§ Aim
Transcribe the material from its first line onward, ending with the line that contains "stray phlox', .35)" and adding nothing beyond it.

§ Data extract
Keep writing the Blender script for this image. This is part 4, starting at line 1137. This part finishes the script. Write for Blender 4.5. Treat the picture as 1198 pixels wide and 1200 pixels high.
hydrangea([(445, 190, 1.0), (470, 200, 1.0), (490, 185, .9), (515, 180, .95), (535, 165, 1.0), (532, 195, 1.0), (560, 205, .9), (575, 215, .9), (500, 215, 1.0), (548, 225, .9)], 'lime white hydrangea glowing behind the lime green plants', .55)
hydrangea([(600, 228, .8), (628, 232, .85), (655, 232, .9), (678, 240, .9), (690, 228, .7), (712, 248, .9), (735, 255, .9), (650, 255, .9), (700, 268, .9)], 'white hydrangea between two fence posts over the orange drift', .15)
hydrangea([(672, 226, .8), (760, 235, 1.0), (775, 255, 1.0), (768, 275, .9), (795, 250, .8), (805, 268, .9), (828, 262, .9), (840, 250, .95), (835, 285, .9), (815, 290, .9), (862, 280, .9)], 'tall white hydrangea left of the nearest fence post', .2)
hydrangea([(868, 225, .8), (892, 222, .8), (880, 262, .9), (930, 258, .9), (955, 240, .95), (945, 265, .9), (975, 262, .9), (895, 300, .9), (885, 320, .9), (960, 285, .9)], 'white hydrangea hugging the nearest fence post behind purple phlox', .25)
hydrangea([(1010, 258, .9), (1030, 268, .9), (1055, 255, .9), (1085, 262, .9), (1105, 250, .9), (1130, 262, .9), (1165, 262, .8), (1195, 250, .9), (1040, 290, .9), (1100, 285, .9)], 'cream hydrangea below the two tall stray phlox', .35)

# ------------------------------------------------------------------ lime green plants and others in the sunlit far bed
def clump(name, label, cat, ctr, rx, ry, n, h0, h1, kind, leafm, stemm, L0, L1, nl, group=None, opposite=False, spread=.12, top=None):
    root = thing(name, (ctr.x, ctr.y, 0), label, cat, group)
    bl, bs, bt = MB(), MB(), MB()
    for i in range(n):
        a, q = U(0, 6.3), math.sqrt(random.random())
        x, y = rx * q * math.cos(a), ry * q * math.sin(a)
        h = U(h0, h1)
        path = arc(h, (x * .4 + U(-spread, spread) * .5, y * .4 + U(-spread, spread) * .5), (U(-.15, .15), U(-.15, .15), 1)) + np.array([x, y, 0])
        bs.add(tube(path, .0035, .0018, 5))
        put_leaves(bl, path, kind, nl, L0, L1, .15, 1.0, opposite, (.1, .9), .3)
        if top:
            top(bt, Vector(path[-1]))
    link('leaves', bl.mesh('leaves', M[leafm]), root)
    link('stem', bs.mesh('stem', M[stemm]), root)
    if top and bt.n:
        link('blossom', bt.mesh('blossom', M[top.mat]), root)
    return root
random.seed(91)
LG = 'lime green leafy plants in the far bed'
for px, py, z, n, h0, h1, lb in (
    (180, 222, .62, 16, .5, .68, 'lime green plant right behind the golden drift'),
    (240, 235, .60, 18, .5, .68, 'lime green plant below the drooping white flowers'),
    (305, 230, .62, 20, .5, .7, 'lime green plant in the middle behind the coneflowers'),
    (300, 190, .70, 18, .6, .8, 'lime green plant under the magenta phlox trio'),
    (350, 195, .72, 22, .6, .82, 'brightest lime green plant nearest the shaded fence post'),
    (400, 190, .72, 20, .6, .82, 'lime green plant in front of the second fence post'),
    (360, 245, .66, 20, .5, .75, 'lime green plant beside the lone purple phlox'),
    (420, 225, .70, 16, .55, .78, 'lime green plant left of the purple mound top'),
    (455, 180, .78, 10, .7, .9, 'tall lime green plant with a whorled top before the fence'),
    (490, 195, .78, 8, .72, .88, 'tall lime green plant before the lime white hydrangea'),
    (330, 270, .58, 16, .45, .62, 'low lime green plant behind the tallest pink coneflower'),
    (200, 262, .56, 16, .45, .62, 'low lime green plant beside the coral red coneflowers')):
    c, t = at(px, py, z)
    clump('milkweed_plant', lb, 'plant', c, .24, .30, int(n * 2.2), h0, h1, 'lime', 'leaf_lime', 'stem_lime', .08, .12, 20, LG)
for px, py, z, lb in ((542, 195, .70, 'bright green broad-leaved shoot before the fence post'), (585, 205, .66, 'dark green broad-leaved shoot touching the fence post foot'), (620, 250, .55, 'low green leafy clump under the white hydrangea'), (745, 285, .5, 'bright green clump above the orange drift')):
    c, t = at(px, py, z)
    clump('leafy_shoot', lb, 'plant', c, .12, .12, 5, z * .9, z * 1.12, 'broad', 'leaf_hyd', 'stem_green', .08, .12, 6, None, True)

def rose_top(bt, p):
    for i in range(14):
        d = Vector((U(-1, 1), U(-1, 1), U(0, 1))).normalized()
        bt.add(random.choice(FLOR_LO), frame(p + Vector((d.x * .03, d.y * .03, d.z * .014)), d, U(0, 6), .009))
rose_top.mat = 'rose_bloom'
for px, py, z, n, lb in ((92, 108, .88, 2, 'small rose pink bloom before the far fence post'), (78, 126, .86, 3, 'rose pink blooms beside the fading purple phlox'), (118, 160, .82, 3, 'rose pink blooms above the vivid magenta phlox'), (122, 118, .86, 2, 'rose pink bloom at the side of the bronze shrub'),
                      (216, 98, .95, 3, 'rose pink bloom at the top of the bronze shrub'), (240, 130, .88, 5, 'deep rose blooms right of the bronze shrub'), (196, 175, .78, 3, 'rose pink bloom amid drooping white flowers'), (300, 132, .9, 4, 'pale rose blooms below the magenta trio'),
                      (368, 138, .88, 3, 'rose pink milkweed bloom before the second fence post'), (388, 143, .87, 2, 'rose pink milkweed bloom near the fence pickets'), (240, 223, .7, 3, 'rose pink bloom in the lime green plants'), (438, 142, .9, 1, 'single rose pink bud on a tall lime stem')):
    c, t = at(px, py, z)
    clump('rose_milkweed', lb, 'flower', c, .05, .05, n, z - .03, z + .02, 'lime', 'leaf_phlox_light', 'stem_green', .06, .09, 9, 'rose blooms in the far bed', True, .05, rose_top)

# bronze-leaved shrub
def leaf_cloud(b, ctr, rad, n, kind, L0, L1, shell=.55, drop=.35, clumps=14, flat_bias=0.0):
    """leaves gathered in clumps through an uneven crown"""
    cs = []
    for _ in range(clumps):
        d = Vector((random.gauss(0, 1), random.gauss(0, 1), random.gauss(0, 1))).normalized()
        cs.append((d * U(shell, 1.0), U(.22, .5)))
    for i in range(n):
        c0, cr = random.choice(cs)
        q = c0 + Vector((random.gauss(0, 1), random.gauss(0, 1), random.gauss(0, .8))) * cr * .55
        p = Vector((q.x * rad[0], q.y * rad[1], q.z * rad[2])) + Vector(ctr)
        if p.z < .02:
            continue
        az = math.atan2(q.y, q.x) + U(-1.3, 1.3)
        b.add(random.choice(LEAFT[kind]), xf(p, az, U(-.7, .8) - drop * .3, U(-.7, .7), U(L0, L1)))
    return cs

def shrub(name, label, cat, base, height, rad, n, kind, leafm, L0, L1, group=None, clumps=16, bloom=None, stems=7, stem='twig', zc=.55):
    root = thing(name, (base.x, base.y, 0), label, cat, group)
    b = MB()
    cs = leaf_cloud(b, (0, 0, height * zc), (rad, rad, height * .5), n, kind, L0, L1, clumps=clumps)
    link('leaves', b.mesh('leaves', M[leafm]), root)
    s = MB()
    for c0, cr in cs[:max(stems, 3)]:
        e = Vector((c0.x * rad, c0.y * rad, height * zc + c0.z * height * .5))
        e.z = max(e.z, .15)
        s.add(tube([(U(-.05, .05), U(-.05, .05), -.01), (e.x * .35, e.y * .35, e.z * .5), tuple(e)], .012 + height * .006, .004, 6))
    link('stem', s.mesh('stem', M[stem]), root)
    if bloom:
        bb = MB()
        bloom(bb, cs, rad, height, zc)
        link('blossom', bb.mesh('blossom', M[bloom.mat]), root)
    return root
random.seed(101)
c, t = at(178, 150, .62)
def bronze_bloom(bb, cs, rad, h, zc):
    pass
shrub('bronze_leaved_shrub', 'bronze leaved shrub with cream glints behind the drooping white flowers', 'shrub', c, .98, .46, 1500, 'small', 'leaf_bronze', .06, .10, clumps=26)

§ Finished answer
Keep writing the Blender script for this image. This is part 4, starting at line 1137. This part finishes the script. Write for Blender 4.5. Treat the picture as 1198 pixels wide and 1200 pixels high.
hydrangea([(445, 190, 1.0), (470, 200, 1.0), (490, 185, .9), (515, 180, .95), (535, 165, 1.0), (532, 195, 1.0), (560, 205, .9), (575, 215, .9), (500, 215, 1.0), (548, 225, .9)], 'lime white hydrangea glowing behind the lime green plants', .55)
hydrangea([(600, 228, .8), (628, 232, .85), (655, 232, .9), (678, 240, .9), (690, 228, .7), (712, 248, .9), (735, 255, .9), (650, 255, .9), (700, 268, .9)], 'white hydrangea between two fence posts over the orange drift', .15)
hydrangea([(672, 226, .8), (760, 235, 1.0), (775, 255, 1.0), (768, 275, .9), (795, 250, .8), (805, 268, .9), (828, 262, .9), (840, 250, .95), (835, 285, .9), (815, 290, .9), (862, 280, .9)], 'tall white hydrangea left of the nearest fence post', .2)
hydrangea([(868, 225, .8), (892, 222, .8), (880, 262, .9), (930, 258, .9), (955, 240, .95), (945, 265, .9), (975, 262, .9), (895, 300, .9), (885, 320, .9), (960, 285, .9)], 'white hydrangea hugging the nearest fence post behind purple phlox', .25)
hydrangea([(1010, 258, .9), (1030, 268, .9), (1055, 255, .9), (1085, 262, .9), (1105, 250, .9), (1130, 262, .9), (1165, 262, .8), (1195, 250, .9), (1040, 290, .9), (1100, 285, .9)], 'cream hydrangea below the two tall stray phlox', .35)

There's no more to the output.